[Work required]: Verbatim output of all the material below is required.

>> Start Material

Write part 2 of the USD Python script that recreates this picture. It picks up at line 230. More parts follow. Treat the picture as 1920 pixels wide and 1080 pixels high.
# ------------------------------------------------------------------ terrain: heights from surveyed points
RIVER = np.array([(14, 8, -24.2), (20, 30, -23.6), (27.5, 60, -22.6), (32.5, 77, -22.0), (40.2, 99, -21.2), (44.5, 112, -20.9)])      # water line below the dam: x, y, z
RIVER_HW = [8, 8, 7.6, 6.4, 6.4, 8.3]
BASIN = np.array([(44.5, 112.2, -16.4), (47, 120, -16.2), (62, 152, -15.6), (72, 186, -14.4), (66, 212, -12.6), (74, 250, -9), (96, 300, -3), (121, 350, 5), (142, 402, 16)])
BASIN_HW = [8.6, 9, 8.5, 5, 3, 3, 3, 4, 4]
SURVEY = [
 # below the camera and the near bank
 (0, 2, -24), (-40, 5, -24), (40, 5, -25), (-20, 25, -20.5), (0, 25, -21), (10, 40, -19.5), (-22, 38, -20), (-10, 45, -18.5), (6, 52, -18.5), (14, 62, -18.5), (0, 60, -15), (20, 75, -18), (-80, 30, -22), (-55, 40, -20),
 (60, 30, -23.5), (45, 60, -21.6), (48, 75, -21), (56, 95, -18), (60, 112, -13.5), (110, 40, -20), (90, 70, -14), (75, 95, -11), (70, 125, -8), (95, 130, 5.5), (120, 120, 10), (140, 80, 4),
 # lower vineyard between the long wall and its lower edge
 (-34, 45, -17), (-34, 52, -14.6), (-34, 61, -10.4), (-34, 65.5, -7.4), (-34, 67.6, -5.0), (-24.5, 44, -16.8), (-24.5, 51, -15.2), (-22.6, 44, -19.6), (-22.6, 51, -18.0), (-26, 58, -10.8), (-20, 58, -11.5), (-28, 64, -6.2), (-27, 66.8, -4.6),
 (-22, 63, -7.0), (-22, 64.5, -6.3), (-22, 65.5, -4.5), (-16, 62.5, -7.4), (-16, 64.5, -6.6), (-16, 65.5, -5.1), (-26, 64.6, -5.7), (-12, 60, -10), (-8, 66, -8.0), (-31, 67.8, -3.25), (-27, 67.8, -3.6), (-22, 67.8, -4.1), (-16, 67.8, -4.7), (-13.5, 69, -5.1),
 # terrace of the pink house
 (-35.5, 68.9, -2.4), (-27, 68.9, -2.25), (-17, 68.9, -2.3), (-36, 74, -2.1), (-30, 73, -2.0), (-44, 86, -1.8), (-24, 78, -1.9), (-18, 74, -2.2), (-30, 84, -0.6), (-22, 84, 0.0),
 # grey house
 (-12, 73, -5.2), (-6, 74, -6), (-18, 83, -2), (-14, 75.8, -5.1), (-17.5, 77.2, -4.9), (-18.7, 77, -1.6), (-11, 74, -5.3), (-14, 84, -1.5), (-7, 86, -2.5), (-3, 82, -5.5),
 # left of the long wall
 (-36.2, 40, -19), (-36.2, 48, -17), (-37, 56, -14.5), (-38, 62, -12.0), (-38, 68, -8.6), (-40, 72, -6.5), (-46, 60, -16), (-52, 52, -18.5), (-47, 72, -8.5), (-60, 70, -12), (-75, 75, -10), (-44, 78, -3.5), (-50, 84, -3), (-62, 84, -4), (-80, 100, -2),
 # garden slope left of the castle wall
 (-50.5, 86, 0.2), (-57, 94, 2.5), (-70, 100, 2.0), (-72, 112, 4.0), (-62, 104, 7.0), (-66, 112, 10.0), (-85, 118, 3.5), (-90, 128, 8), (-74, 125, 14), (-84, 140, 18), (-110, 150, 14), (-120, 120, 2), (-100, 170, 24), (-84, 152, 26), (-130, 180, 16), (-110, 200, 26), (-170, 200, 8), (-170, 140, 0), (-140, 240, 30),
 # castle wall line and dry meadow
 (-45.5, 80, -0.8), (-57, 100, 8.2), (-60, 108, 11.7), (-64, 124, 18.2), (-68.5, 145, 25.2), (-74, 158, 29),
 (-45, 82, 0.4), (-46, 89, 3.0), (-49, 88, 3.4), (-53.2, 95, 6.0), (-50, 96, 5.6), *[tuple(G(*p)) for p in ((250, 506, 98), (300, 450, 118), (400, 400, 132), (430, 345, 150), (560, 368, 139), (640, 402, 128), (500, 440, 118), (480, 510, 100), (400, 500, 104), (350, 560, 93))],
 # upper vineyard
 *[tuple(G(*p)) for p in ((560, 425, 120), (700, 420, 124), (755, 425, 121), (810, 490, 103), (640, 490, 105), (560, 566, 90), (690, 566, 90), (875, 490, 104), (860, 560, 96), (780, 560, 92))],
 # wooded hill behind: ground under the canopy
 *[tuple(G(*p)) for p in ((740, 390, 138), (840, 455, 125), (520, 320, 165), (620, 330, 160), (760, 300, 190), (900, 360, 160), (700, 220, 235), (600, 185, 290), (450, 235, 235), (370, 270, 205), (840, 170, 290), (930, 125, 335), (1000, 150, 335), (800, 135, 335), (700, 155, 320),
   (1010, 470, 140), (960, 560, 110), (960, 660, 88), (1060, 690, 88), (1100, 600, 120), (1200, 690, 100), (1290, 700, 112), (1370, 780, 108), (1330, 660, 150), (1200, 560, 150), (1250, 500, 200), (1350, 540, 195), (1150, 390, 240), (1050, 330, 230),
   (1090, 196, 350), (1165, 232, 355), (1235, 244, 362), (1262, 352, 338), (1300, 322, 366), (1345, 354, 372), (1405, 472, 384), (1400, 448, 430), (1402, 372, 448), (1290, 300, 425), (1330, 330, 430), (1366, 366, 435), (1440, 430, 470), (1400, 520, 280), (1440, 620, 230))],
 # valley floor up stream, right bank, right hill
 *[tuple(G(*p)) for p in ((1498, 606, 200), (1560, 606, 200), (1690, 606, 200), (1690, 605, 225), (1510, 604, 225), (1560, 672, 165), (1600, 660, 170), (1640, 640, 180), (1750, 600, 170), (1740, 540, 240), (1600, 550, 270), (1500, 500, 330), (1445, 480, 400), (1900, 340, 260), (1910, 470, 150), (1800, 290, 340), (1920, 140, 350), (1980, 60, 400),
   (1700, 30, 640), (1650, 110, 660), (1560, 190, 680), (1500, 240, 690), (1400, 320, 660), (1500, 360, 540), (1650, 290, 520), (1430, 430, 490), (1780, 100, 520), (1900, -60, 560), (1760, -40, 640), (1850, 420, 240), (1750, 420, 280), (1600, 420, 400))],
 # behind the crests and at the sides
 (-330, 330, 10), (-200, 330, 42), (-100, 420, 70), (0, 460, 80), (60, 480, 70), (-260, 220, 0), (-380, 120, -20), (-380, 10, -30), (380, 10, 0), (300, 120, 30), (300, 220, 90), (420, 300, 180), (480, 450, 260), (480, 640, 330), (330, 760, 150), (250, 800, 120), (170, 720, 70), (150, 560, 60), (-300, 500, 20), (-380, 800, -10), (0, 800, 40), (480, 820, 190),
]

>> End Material

[The completed task]:
Write part 2 of the USD Python script that recreates this picture. It picks up at line 230. More parts follow. Treat the picture as 1920 pixels wide and 1080 pixels high.
# ------------------------------------------------------------------ terrain: heights from surveyed points
RIVER = np.array([(14, 8, -24.2), (20, 30, -23.6), (27.5, 60, -22.6), (32.5, 77, -22.0), (40.2, 99, -21.2), (44.5, 112, -20.9)])      # water line below the dam: x, y, z
RIVER_HW = [8, 8, 7.6, 6.4, 6.4, 8.3]
BASIN = np.array([(44.5, 112.2, -16.4), (47, 120, -16.2), (62, 152, -15.6), (72, 186, -14.4), (66, 212, -12.6), (74, 250, -9), (96, 300, -3), (121, 350, 5), (142, 402, 16)])
BASIN_HW = [8.6, 9, 8.5, 5, 3, 3, 3, 4, 4]
SURVEY = [
 # below the camera and the near bank
 (0, 2, -24), (-40, 5, -24), (40, 5, -25), (-20, 25, -20.5), (0, 25, -21), (10, 40, -19.5), (-22, 38, -20), (-10, 45, -18.5), (6, 52, -18.5), (14, 62, -18.5), (0, 60, -15), (20, 75, -18), (-80, 30, -22), (-55, 40, -20),
 (60, 30, -23.5), (45, 60, -21.6), (48, 75, -21), (56, 95, -18), (60, 112, -13.5), (110, 40, -20), (90, 70, -14), (75, 95, -11), (70, 125, -8), (95, 130, 5.5), (120, 120, 10), (140, 80, 4),
 # lower vineyard between the long wall and its lower edge
 (-34, 45, -17), (-34, 52, -14.6), (-34, 61, -10.4), (-34, 65.5, -7.4), (-34, 67.6, -5.0), (-24.5, 44, -16.8), (-24.5, 51, -15.2), (-22.6, 44, -19.6), (-22.6, 51, -18.0), (-26, 58, -10.8), (-20, 58, -11.5), (-28, 64, -6.2), (-27, 66.8, -4.6),
 (-22, 63, -7.0), (-22, 64.5, -6.3), (-22, 65.5, -4.5), (-16, 62.5, -7.4), (-16, 64.5, -6.6), (-16, 65.5, -5.1), (-26, 64.6, -5.7), (-12, 60, -10), (-8, 66, -8.0), (-31, 67.8, -3.25), (-27, 67.8, -3.6), (-22, 67.8, -4.1), (-16, 67.8, -4.7), (-13.5, 69, -5.1),
 # terrace of the pink house
 (-35.5, 68.9, -2.4), (-27, 68.9, -2.25), (-17, 68.9, -2.3), (-36, 74, -2.1), (-30, 73, -2.0), (-44, 86, -1.8), (-24, 78, -1.9), (-18, 74, -2.2), (-30, 84, -0.6), (-22, 84, 0.0),
 # grey house
 (-12, 73, -5.2), (-6, 74, -6), (-18, 83, -2), (-14, 75.8, -5.1), (-17.5, 77.2, -4.9), (-18.7, 77, -1.6), (-11, 74, -5.3), (-14, 84, -1.5), (-7, 86, -2.5), (-3, 82, -5.5),
 # left of the long wall
 (-36.2, 40, -19), (-36.2, 48, -17), (-37, 56, -14.5), (-38, 62, -12.0), (-38, 68, -8.6), (-40, 72, -6.5), (-46, 60, -16), (-52, 52, -18.5), (-47, 72, -8.5), (-60, 70, -12), (-75, 75, -10), (-44, 78, -3.5), (-50, 84, -3), (-62, 84, -4), (-80, 100, -2),
 # garden slope left of the castle wall
 (-50.5, 86, 0.2), (-57, 94, 2.5), (-70, 100, 2.0), (-72, 112, 4.0), (-62, 104, 7.0), (-66, 112, 10.0), (-85, 118, 3.5), (-90, 128, 8), (-74, 125, 14), (-84, 140, 18), (-110, 150, 14), (-120, 120, 2), (-100, 170, 24), (-84, 152, 26), (-130, 180, 16), (-110, 200, 26), (-170, 200, 8), (-170, 140, 0), (-140, 240, 30),
 # castle wall line and dry meadow
 (-45.5, 80, -0.8), (-57, 100, 8.2), (-60, 108, 11.7), (-64, 124, 18.2), (-68.5, 145, 25.2), (-74, 158, 29),
 (-45, 82, 0.4), (-46, 89, 3.0), (-49, 88, 3.4), (-53.2, 95, 6.0), (-50, 96, 5.6), *[tuple(G(*p)) for p in ((250, 506, 98), (300, 450, 118), (400, 400, 132), (430, 345, 150), (560, 368, 139), (640, 402, 128), (500, 440, 118), (480, 510, 100), (400, 500, 104), (350, 560, 93))],
 # upper vineyard
 *[tuple(G(*p)) for p in ((560, 425, 120), (700, 420, 124), (755, 425, 121), (810, 490, 103), (640, 490, 105), (560, 566, 90), (690, 566, 90), (875, 490, 104), (860, 560, 96), (780, 560, 92))],
 # wooded hill behind: ground under the canopy
 *[tuple(G(*p)) for p in ((740, 390, 138), (840, 455, 125), (520, 320, 165), (620, 330, 160), (760, 300, 190), (900, 360, 160), (700, 220, 235), (600, 185, 290), (450, 235, 235), (370, 270, 205), (840, 170, 290), (930, 125, 335), (1000, 150, 335), (800, 135, 335), (700, 155, 320),
   (1010, 470, 140), (960, 560, 110), (960, 660, 88), (1060, 690, 88), (1100, 600, 120), (1200, 690, 100), (1290, 700, 112), (1370, 780, 108), (1330, 660, 150), (1200, 560, 150), (1250, 500, 200), (1350, 540, 195), (1150, 390, 240), (1050, 330, 230),
   (1090, 196, 350), (1165, 232, 355), (1235, 244, 362), (1262, 352, 338), (1300, 322, 366), (1345, 354, 372), (1405, 472, 384), (1400, 448, 430), (1402, 372, 448), (1290, 300, 425), (1330, 330, 430), (1366, 366, 435), (1440, 430, 470), (1400, 520, 280), (1440, 620, 230))],
 # valley floor up stream, right bank, right hill
 *[tuple(G(*p)) for p in ((1498, 606, 200), (1560, 606, 200), (1690, 606, 200), (1690, 605, 225), (1510, 604, 225), (1560, 672, 165), (1600, 660, 170), (1640, 640, 180), (1750, 600, 170), (1740, 540, 240), (1600, 550, 270), (1500, 500, 330), (1445, 480, 400), (1900, 340, 260), (1910, 470, 150), (1800, 290, 340), (1920, 140, 350), (1980, 60, 400),
   (1700, 30, 640), (1650, 110, 660), (1560, 190, 680), (1500, 240, 690), (1400, 320, 660), (1500, 360, 540), (1650, 290, 520), (1430, 430, 490), (1780, 100, 520), (1900, -60, 560), (1760, -40, 640), (1850, 420, 240), (1750, 420, 280), (1600, 420, 400))],
 # behind the crests and at the sides
 (-330, 330, 10), (-200, 330, 42), (-100, 420, 70), (0, 460, 80), (60, 480, 70), (-260, 220, 0), (-380, 120, -20), (-380, 10, -30), (380, 10, 0), (300, 120, 30), (300, 220, 90), (420, 300, 180), (480, 450, 260), (480, 640, 330), (330, 760, 150), (250, 800, 120), (170, 720, 70), (150, 560, 60), (-300, 500, 20), (-380, 800, -10), (0, 800, 40), (480, 820, 190),
]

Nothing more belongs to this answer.